I have another heapq question, that I hope I can get some clarity on.
I have a list:
rooms = [[0, 2], [0, 3], [9, 0], [0, 4], [0, 1]]
The smallest element in this list is correctly identified by nsmallest as:
nsmallest(1, rooms)[0]
output:
[0, 1]
However when I use heappop to remove the smallest element, it removes [0, 2]:
a, b = heappop(rooms)
print([a, b])
output:
[0, 2]
However if I sort rooms first, it will pop the correct element. Why do I need to sort rooms?

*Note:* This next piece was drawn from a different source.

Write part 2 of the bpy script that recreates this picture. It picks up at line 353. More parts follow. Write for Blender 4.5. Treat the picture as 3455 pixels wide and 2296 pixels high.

A heap (according to heapq) is a list that satisfies the heap property
heap[k] <= heap[2*k + 1], for all k>=0 s.t. 2*k + 1 < len(heap)
heap[k] <= heap[2*k + 2], for all k>=0 s.t. 2*k + 2 < len(heap)
nsmallest takes an arbitrary iterable as an argument, and constructs a heap in order to produce its result.
heappop takes a pre-made heap as an argument and modifies it, preserving the heap property in the process.
In your example, rooms is not a heap, because rooms[1] == [0, 3] is not less than rooms[2*1 + 2] == rooms[4] == [0, 1], so heappop(rooms) is not guaranteed to work.